--- Stored rows ---
**********
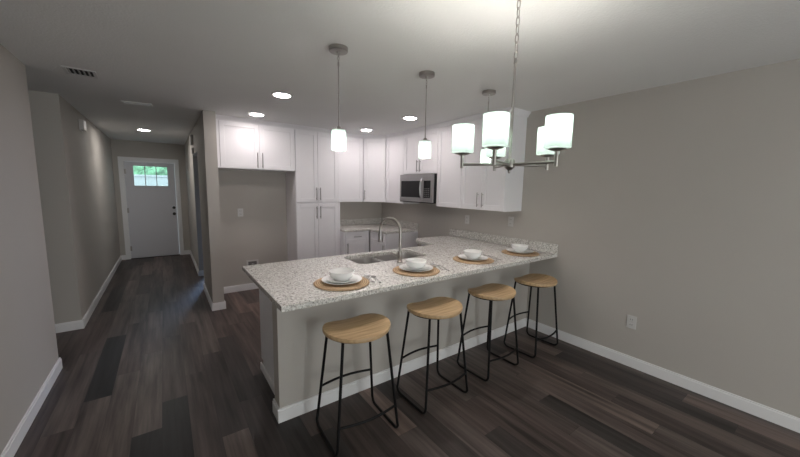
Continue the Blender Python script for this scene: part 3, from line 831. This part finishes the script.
# pendants
GP = 'three glass pendants over the counter'
pn = thing('pendant_light', 'pendant lamp with opal glass cylinder hung over the free end of the counter', 'pendant light', (.943, 1.998, H), 0, GP)
bm = new(); lathe(bm, [(0, -.0005), (.060, -.0005), (.060, -.022), (.056, -.026), (.012, -.027), (.010, -.036), (0, -.037)], segs=40); obj('canopy', bm, 'nickel', pn, smooth=True)
bm = new(); links(bm, 0, 0, -.095, -.034, .020, .0018, .006); obj('chain', bm, 'nickel', pn, smooth=True)
ZS1 = 1.934 - H; ZS0 = 1.803 - H
bm = new(); tube(bm, [(0, 0, -.09), (0, 0, ZS1 + .02)], .0042, 12); lathe(bm, [(0, -.085), (.006, -.087), (.006, -.112), (0, -.114)], segs=12); obj('stem', bm, 'nickel', pn, smooth=True)
bm = new(); lathe(bm, [(0, ZS1 + .024), (.010, ZS1 + .024), (.016, ZS1 + .012), (.038, ZS1 + .006), (.0415, ZS1 + .0005), (.018, ZS1 - .004), (.018, ZS1 - .035), (0, ZS1 - .036)], segs=32); obj('socket_cap', bm, 'nickel', pn, smooth=True)
bm = new(); lathe(bm, [(.042, ZS1), (.0470, ZS1 - .004), (.0470, ZS0), (.0437, ZS0), (.0437, ZS1 - .007), (.042, ZS1 - .004)], segs=40, close=True); sh = obj('shade', bm, 'pshade', pn, smooth=True)
bm = new(); lathe(bm, [(0, ZS1 - .036), (.013, ZS1 - .037), (.015, ZS1 - .050), (.026, ZS1 - .075), (.029, ZS1 - .092), (.024, ZS1 - .110), (.012, ZS1 - .119), (0, ZS1 - .121)], segs=24); obj('bulb', bm, 'pbulb', sh, smooth=True)
dup(pn, (1.670, 1.993, H), 0, 'pendant lamp with opal glass cylinder in the middle of the three over the counter')
dup(pn, (2.396, 1.995, H), 0, 'pendant lamp with opal glass cylinder partly behind the chandelier, by the end upper cabinet')

# chandelier
cx, cy = 1.216, .8815
ch = thing('chandelier', 'five-arm brushed nickel chandelier with upright opal glass shades', 'chandelier', (cx, cy, H))
zz = lambda z: z - H
bm = new(); lathe(bm, [(0, -.0005), (.065, -.0005), (.065, -.020), (.058, -.027), (.010, -.028), (.008, -.040), (0, -.041)], segs=40); obj('canopy', bm, 'nickel', ch, smooth=True)
bm = new(); links(bm, 0, 0, zz(2.105), -.038, .034, .0022, .0075); obj('chain', bm, 'nickel', ch, smooth=True)
bm = new()
tube(bm, [(0, 0, zz(2.112)), (0, 0, zz(1.70))], .0045, 12)
for a in (0, 1):
    s = 1 if a else -1
    tube(bm, [(s * .004, 0, zz(2.095)), (s * .010, s * .004, zz(1.92)), (s * .014, s * .006, zz(1.70))], .0028, 8)
lathe(bm, [(0, zz(2.108)), (.007, zz(2.105)), (.007, zz(2.088)), (0, zz(2.084))], segs=14)
obj('stem', bm, 'nickel', ch, smooth=True)
zh = 1.677
bm = new(); lathe(bm, [(0, zz(zh + .024)), (.018, zz(zh + .022)), (.022, zz(zh + .014)), (.022, zz(zh - .012)), (.014, zz(zh - .020)), (.006, zz(zh - .026)), (.006, zz(zh - .034)), (0, zz(zh - .040))], segs=28); obj('hub', bm, 'nickel', ch, smooth=True)
R = .203; zb_ = 1.727
for k in range(5):
    a = 2.232 + k * 2 * PI / 5; ux, uy = math.cos(a), math.sin(a)
    bm = new()
    tube(bm, [(ux * .015, uy * .015, zz(zh)), (ux * R, uy * R, zz(zh))], .0055, 12)
    tube(bm, [(ux * R, uy * R, zz(zh - .016)), (ux * R, uy * R, zz(zb_ - .008))], .0075, 12)
    ar = obj('arm', bm, 'nickel', ch, smooth=True)
    bm = new(); lathe(bm, [(0, zz(zb_ - .010)), (.010, zz(zb_ - .010)), (.030, zz(zb_ - .004)), (.034, zz(zb_ - .0005)), (0.014, zz(zb_ + .001)), (.014, zz(zb_ + .038)), (0, zz(zb_ + .039))], cx=ux * R, cy=uy * R, segs=28); obj('cup', bm, 'nickel', ar, smooth=True)
    bm = new(); zs0, zs1 = zz(zb_), zz(zb_ + .120)
    lathe(bm, [(.034, zs0), (.0480, zs0 + .003), (.0480, zs1), (.0447, zs1), (.0447, zs0 + .006), (.034, zs0 + .004)], cx=ux * R, cy=uy * R, segs=40, close=True)
    sh = obj('shade', bm, 'cshade', ch, smooth=True)
    bm = new(); zl = zz(zb_ + .039); lathe(bm, [(0, zl), (.013, zl), (.015, zl + .012), (.026, zl + .035), (.029, zl + .050), (.024, zl + .067), (.012, zl + .077), (0, zl + .079)], cx=ux * R, cy=uy * R, segs=24)
    obj('bulb', bm, 'cbulb', sh, smooth=True)

# ------------------------------------------------------------------ vents, boxes, outlets
t = thing('ceiling_vent', 'ceiling air vent with dark louvres near the left wall', 'vent', (-.482, 3.70, H), math.radians(2))
bm = new(); hx, hy = .096, .105
for b in ((-hx, hx, -hy, -hy + .022, -.007, -.0005), (-hx, hx, hy - .022, hy, -.007, -.0005), (-hx, -hx + .022, -hy + .022, hy - .022, -.007, -.0005), (hx - .022, hx, -hy + .022, hy - .022, -.007, -.0005)): box(bm, *b, bev=.002)
obj('frame', bm, 'ventmetal', t)
boxes('backing', 'dark', (-hx + .02, hx - .02, -hy + .02, hy - .02, -.002, -.0006), parent=t)
for k in range(5):
    x = -.072 + k * .029
    bm = new(); v = [bm.verts.new(p) for p in ((x, -hy + .022, -.002), (x, hy - .022, -.002), (x + .014, hy - .022, -.011), (x + .014, -hy + .022, -.011), (x + .0012, -hy + .022, -.0012), (x + .0012, hy - .022, -.0012), (x + .0152, hy - .022, -.0102), (x + .0152, -hy + .022, -.0102))]
    for f in ((0, 1, 2, 3), (7, 6, 5, 4), (0, 4, 5, 1), (2, 6, 7, 3), (1, 5, 6, 2), (0, 3, 7, 4)): bm.faces.new([v[i] for i in f])
    bmesh.ops.recalc_face_normals(bm, faces=bm.faces); obj('slat', bm, 'ventmetal', t)

t = thing('ceiling_register', 'slim white ceiling register at the start of the hallway ceiling', 'vent', (-.178, 4.672, H), math.radians(-8))
bm = new(); hx, hy = .13, .048
for b in ((-hx, hx, -hy, -hy + .018, -.012, -.0005), (-hx, hx, hy - .018, hy, -.012, -.0005), (-hx, -hx + .018, -hy + .018, hy - .018, -.012, -.0005), (hx - .018, hx, -hy + .018, hy - .018, -.012, -.0005)): box(bm, *b, bev=.002)
obj('frame', bm, 'plastic', t)
for k in range(4): boxes('slat', 'plastic', (-hx + .018, hx - .018, -.028 + k * .016, -.018 + k * .016, -.008, -.001), parent=t)

# chime box on the left hallway wall, two small boxes on the other side
t = thing('chime_box', 'small white box high on the left hallway wall', 'chime', (XL, 5.72, 2.215))
boxes('cover', 'plastic', (.001, .045, -.085, .085, 0, .125), parent=t, bev=.006)
boxes('back_plate', 'plastic', (0.0005, .006, -.095, .095, -.008, .133), parent=t)
t = thing('wall_sensor', 'upper small white box above the opening in the right hallway wall', 'sensor', (XH0, 6.23, 2.20))
boxes('cover', 'plastic', (-.040, -.006, -.06, .06, 0, .15), parent=t, bev=.006); boxes('back_plate', 'plastic', (-.006, -.0005, -.066, .066, -.006, .156), parent=t)
t = thing('thermostat', 'lower small white box at the opening in the right hallway wall', 'thermostat', (XH0, 6.18, 2.06))
boxes('cover', 'plastic', (-.030, -.006, -.05, .05, 0, .085), parent=t, bev=.006); boxes('back_plate', 'plastic', (-.006, -.0005, -.055, .055, -.005, .09), parent=t)

def outlet(loc, rotz, label):        # local: plate in xz plane, faces -y
    t = thing('outlet', label, 'outlet', loc, rotz)
    boxes('plate', 'plastic', (-.037, .037, -.006, -.0004, -.059, .059), parent=t, bev=.002)
    for z in (-.024, .024):
        f = boxes('socket', 'plastic', (-.017, .017, -.0085, -.006, z - .016, z + .016), parent=t, bev=.001)
        boxes('slot', 'slot', (-.009, -.006, -.009, -.0084, z - .005, z + .007), (.006, .009, -.009, -.0084, z - .005, z + .007), parent=f)
    return t
outlet((XR, 1.045, .412), -PI / 2, 'white wall outlet low on the right wall beyond the stools')
outlet((XR, 2.365, 1.200), -PI / 2, 'white outlet under the end of the upper cabinets, above the backsplash end')
outlet((XR, 3.060, 1.165), -PI / 2, 'white outlet above the backsplash beside the range gap')
outlet((.895, YB, 1.178), 0, 'white outlet on the back wall of the fridge alcove')
t = thing('utility_box', 'white recessed water line box low in the fridge alcove, behind the counter corner', 'wall box', (1.035, YB, .405))
bm = new()
for b in ((-.085, .085, -.008, -.0004, .028, .050), (-.085, .085, -.008, -.0004, -.050, -.028), (-.085, -.060, -.008, -.0004, -.028, .028), (.060, .085, -.008, -.0004, -.028, .028)): box(bm, *b, bev=.0015)
obj('frame', bm, 'plastic', t)
boxes('recess', 'boxgrey', (-.060, .060, -.003, -.0004, -.028, .028), parent=t)
bm = new(); tube(bm, [(0, -.003, -.01), (0, -.02, -.01)], .008, 10); tube(bm, [(-.02, -.02, -.01), (.02, -.02, -.01)], .005, 8); obj('valve', bm, 'steel', t)
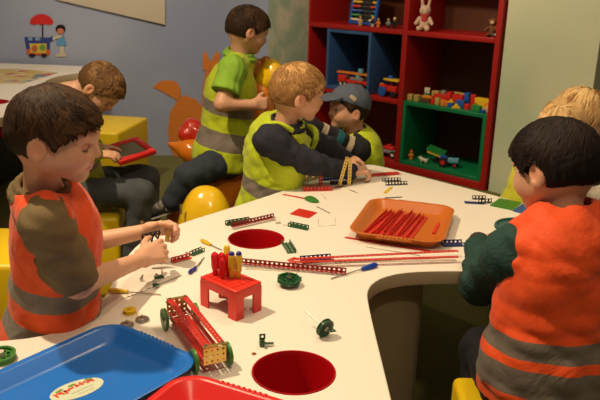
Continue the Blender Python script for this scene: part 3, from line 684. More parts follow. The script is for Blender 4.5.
MB().box((0, 0, .028), (.11, .05, .026)).build('body', PC['red'], t, bevel=.006); MB().box((-.005, 0, .048), (.055, .042, .02), taper=.75).build('cabin', PC['red'], t, bevel=.004)
t = thing('toy_tractor', 'pale blue toy tractor with red wheels inside the green box', 'toy vehicle', SP(.345, .10, .0785), PI-SA+R(22))
for y in (.034, -.034): wheel_(t, .03, y, .032, .018, 'black', 'red'); wheel_(t, -.052, y, .018, .012, 'black', 'red')
MB().box((-.035, 0, .045), (.075, .034, .034)).build('bonnet', PC['lblue'], t, bevel=.005); MB().box((-.072, 0, .044), (.006, .03, .03)).build('grille', PC['black'], t)
MB().box((.03, 0, .062), (.05, .05, .018)).build('seat', PC['blue'], t, bevel=.003); MB().cyl((-.03, .008, .06), (-.03, .008, .095), .003, n=8).build('exhaust', PC['black'], t); MB().cyl((.0, 0, .07), (.008, 0, .082), .012, n=16).build('steering_wheel', PC['black'], t)
t = thing('toy_trailer', 'green and yellow toy tipping trailer behind the pale blue tractor', 'toy vehicle', SP(.47, .15, .0785), PI-SA+R(15))
for y in (.03, -.03): wheel_(t, .0, y, .016, .012, 'black')
q = Matrix.Rotation(R(-14), 3, 'Y'); MB().box((0, 0, .055), (.13, .055, .02), q).build('trailer_floor', PC['yellow'], t, bevel=.002); MB().box((.002, .027, .078), (.13, .004, .032), q).build('trailer_side', PC['green'], t); MB().box((.002, -.027, .078), (.13, .004, .032), q).build('trailer_side', PC['green'], t); MB().box((-.064, 0, .066), (.004, .052, .03), q).build('tailgate', PC['green'], t)
figure('toy_dog', 'white toy dog standing in front of the green trailer', 'toy animal', SP(.505, .045, .0785), [('body', 'white', [((-.022, 0, .022), (.018, 0, .024), (.011, .012)), ((.028, 0, .036), (.011, .010, .011)), ((.03, 0, .034), (.042, 0, .031), (.007, .005)), ((-.02, .006, .02), (-.022, .007, .003), (.005, .004)), ((-.02, -.006, .02), (-.022, -.007, .003), (.005, .004)), ((.016, .006, .02), (.018, .007, .003), (.005, .004)), ((.016, -.006, .02), (.018, -.007, .003), (.005, .004)), ((-.03, 0, .03), (-.04, 0, .042), (.004, .003))]), ('ear', 'brown', [((.024, .008, .042), (.004, .003, .007))]), ('ear', 'brown', [((.024, -.008, .042), (.004, .003, .007))])], PI-SA)
# picture on the blue wall: a cart with a red parasol and a toy girl (flat print)
PY = 5.166
ps = thing('wall_shape', 'flat sticker of a blue cart with red umbrella on the blue wall', 'sticker', ay(38, 57, PY))
def flat(nm, pts, m, par, dy=.0, th=.002, Y=PY):
    n_ = len(pts); mb = MB(); a = [ay(x, y, Y-dy) for x, y in pts]
    mb.add([p+V((0, -o, 0)) for o in (0, th) for p in a], [tuple(range(n_)), tuple(range(2*n_-1, n_-1, -1))]+[(i, i+n_, (i+1) % n_+n_, (i+1) % n_) for i in range(n_)])
    ob = mb.build(nm, m, par, world=par.location); bm = bmesh.new(); bm.from_mesh(ob.data); bmesh.ops.recalc_face_normals(bm, faces=bm.faces); bm.to_mesh(ob.data); bm.free(); return ob
PR = lambda n_, c_: plastic('print_'+n_, c_, .4)
def ellp(cx, cy, rx, ry, n_=20, a0=0, a1=360): return [(cx+rx*math.cos(R(a0+(a1-a0)*i/n_)), cy+ry*math.sin(R(a0+(a1-a0)*i/n_))) for i in range(n_+(a1-a0 < 360))]
flat('umbrella_top', ellp(41.5, 23.5, 11.8, 9.5, 16, 180, 360)+[(49, 25), (45.5, 23.8), (41.5, 25.4), (37.5, 23.8), (34, 25)], PR('red', (.55, .02, .02)), ps)
flat('umbrella_pole', [(41.9, 24), (43.2, 24), (43.3, 38), (42, 38)], PR('navy', (.01, .015, .06)), ps)
flat('cart_body', [(24.3, 37), (50, 37.5), (52.5, 36), (52.8, 41), (50, 42), (49.6, 54.5), (27, 54)], PR('blue', (.025, .05, .22)), ps)
flat('cart_base', [(26.3, 49.5), (50, 49.5), (49.4, 55), (28, 54.8)], PR('cart_red', (.60, .10, .02)), ps, .002)
flat('cart_picture', [(29.5, 43.5), (46.5, 43.5), (46.3, 53), (31, 53)], PR('yellow', (.62, .44, .06)), ps, .004)
flat('cart_picture_patch', ellp(34.5, 48.5, 3, 3.6), PR('patch_red', (.42, .12, .03)), ps, .006); flat('cart_picture_patch', ellp(42.5, 47.5, 3, 3.2), PR('patch_green', (.12, .30, .06)), ps, .006)
flat('cart_tray', [(28, 37.5), (32, 37.5), (32.4, 40.5), (28.5, 40.5)], PR('pale', (.18, .32, .45)), ps, .002); flat('cart_tray', [(35, 37.5), (40, 37.5), (40.4, 40.5), (35.5, 40.5)], PR('pale', (.18, .32, .45)), ps, .002)
for x in (32, 44): flat('cart_wheel', ellp(x, 55.3, 3, 1.9), PR('black', (.01, .01, .012)), ps, .004)
p2 = thing('wall_shape', 'flat sticker of a dark-haired toy girl in a blue dress beside the cart', 'sticker', ay(61, 57, PY))
flat('sticker_legs', [(60, 45), (64, 45), (64, 53), (66.5, 54), (66.5, 56.8), (56, 56.6), (56.5, 54.5), (60, 53)], PR('skin', (.55, .48, .34)), p2)
flat('sticker_dress', [(58.5, 35), (63.5, 35), (66.5, 45), (62, 46.4), (56, 44.5)], PR('dress', (.10, .28, .50)), p2, .002)
flat('sticker_arm', [(52.5, 38), (57, 35.5), (62, 34.5), (62, 36.8), (57, 38.6), (53.2, 40.5)], PR('skin', (.55, .48, .34)), p2, .004)
flat('sticker_hair', ellp(60.5, 28.8, 5.0, 4.2, 20, 160, 380)+[(65, 31.5), (56.5, 31.5)], PR('hair', (.012, .006, .006)), p2, .002)
flat('sticker_face', ellp(60.6, 31.2, 3.3, 2.9), PR('face', (.55, .17, .10)), p2, .004)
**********
--- Work required ---
Set the lines above down again, word for word, from the first through the one containing "dup(pn, (2.396, 1.995, H), 0, 'pendant"; pictures excluded.

--- Solution ---
Continue the Blender Python script for this scene: part 3, from line 831. This part finishes the script.
# pendants
GP = 'three glass pendants over the counter'
pn = thing('pendant_light', 'pendant lamp with opal glass cylinder hung over the free end of the counter', 'pendant light', (.943, 1.998, H), 0, GP)
bm = new(); lathe(bm, [(0, -.0005), (.060, -.0005), (.060, -.022), (.056, -.026), (.012, -.027), (.010, -.036), (0, -.037)], segs=40); obj('canopy', bm, 'nickel', pn, smooth=True)
bm = new(); links(bm, 0, 0, -.095, -.034, .020, .0018, .006); obj('chain', bm, 'nickel', pn, smooth=True)
ZS1 = 1.934 - H; ZS0 = 1.803 - H
bm = new(); tube(bm, [(0, 0, -.09), (0, 0, ZS1 + .02)], .0042, 12); lathe(bm, [(0, -.085), (.006, -.087), (.006, -.112), (0, -.114)], segs=12); obj('stem', bm, 'nickel', pn, smooth=True)
bm = new(); lathe(bm, [(0, ZS1 + .024), (.010, ZS1 + .024), (.016, ZS1 + .012), (.038, ZS1 + .006), (.0415, ZS1 + .0005), (.018, ZS1 - .004), (.018, ZS1 - .035), (0, ZS1 - .036)], segs=32); obj('socket_cap', bm, 'nickel', pn, smooth=True)
bm = new(); lathe(bm, [(.042, ZS1), (.0470, ZS1 - .004), (.0470, ZS0), (.0437, ZS0), (.0437, ZS1 - .007), (.042, ZS1 - .004)], segs=40, close=True); sh = obj('shade', bm, 'pshade', pn, smooth=True)
bm = new(); lathe(bm, [(0, ZS1 - .036), (.013, ZS1 - .037), (.015, ZS1 - .050), (.026, ZS1 - .075), (.029, ZS1 - .092), (.024, ZS1 - .110), (.012, ZS1 - .119), (0, ZS1 - .121)], segs=24); obj('bulb', bm, 'pbulb', sh, smooth=True)
dup(pn, (1.670, 1.993, H), 0, 'pendant lamp with opal glass cylinder in the middle of the three over the counter')
dup(pn, (2.396, 1.995, H), 0, 'pendant lamp with opal glass cylinder partly behind the chandelier, by the end upper cabinet')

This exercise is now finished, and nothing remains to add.